The early pioneer, in his journey, made use of “traces” were formed by game, constantly on the travel, through the almost impenetrable forest.  It is uncertain as to the exact date when the first original road reached either Pottenger’s Creek or Pottenger’s Station.  Evidently when Captain Samuel Pottenger and (James) “Harrod” first journeyed over to the Rolling Fork, (and when Pottenger’s creek was discovered) they traveled within the “trace” formed by buffaloes; because in 1780 many witnesses relate this fact: “there existed a large buffalo road between the Beech Fork and Pottenger’s creek, and the same was much used by settlers.”  The habits of travel as thus occasioned by the above animals were their instincts to hunt salt water existing in numerous “licks” situated upon the head waters of and adjacent to Pottenger’s Creek.  The “pine lick” to Pottenger’s and the “Indian Lick” were two of the largest, and both are often cited in road directions, and mentioned in recorded depositions.
Frequently this query is put: When the first original road reached Pottenger’s Creek from Bairdstown, (or Cox’s Station) did the said road follow the route as now traveled in the turnpike leading by the monastery of Gethsemani or did the original route at that early date, follow in the present location of the Louisville & Nashville turnpike?  The former route must be the answer.  But the solution is difficult to prove by reason of the decadence of parts of many ancient orders pertaining exclusively to the jurisdiction of roads.  Watch closely and I will endeavor, if possible to outline the earliest road established in the Pottenger creek settlement.
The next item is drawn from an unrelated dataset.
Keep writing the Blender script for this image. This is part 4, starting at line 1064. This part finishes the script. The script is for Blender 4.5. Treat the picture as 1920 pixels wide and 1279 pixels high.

Road No. 1--Although this is not the oldest road to reach Pottenger’s Creek, yet it must be first used.  The full “order” describing road No. 1 reads as follows: “From dividing ridge to the falls of Rolling Fork above the mouth Knob lick on the north (New Haven) side of the Rolling Fork to the mouth of Pottenger’s Creek below the knobs.” (From tradition, well defined, it is a fact that a century and a half ago, the mouth of Pottenger’s Creek at that early date was some two miles lower down the Rolling Fork than where at present said creek flows into the Rolling Fork.) The above road No. 1 must have come from Goodwin’s station (erected 1780) and have followed “below the knobs” all the way from “Old Boston” up to the Rolling Fork, until this road No. 1 stopped at the mouth of Pottenger’s Creek; that is it led into an “old road” called the “Pottenger Creek to Bairdstown” Road, which last road ran along upon the south bank of Pottenger’s Creek some two miles—perhaps more—to where the said “old road” crossed Pottenger’s Creek, and thence went northwardly up to and passed Captain Samuel Pottenger’s station.  A witness in 1780, certainly proves the above outlined routes in his deposition as follows:
“He lived at Goodwin’s Station on the Rolling Fork, and went up the fork (road No. 1) to the mouth of Pottenger’s Creek, and then went up the “old road” (called Pottenger’s Creek to Bairdstown) to where (Captain Samuel) Pottenger lived.”  It will be well to dwell at some length in a write up of this ancient “Pottenger’s creek to Bairdstown” road, for it was the first road that reached Pottenger’s settlement and terminated at the mouth of Pottenger’s Creek.  As early as May 21, 1785, in a remnant of order wherein “John Withrow” road was “ordered,” in that “Withrow order” this “Pottenger’s Creek to Bairdstown” road was designated as the “old road” at that ancient date of May 21, 1785.  It is probable that the above “old road” was established by an order of court in Jefferson and likely when originally ordered in Jefferson, said “old road” started perhaps, from Cox’s Station (then in Jefferson) and extended over to Pottenger’s Station, and when “Bairdstown” was put on the map, then by common usage the said “old road” was only called the “Pottenger’s Creek to Bairdstown” road; omitting “Cox’s Station” from all later designation.  The records in Jefferson have been hastily searched, but no order found wherein this “old road” had ever been a matter of record.  It could be entirely probable that Captain Samuel Pottenger and other sturdy settlers in 1779, and before “Order book A.” was commenced in 1780 in Jefferson, have energetically cleared this “old road”—made same—through the pathless forest from Cox’s Station over to Pottenger’s Station, and have—stopped at the “mouth of Pottenger’s Creek”, and when so completed, said “old road”—has never been the subject of any court order of “May 21, 1785” just merely makes mention of this “old road” but does not state that the said “old road” was ever established by any order of court.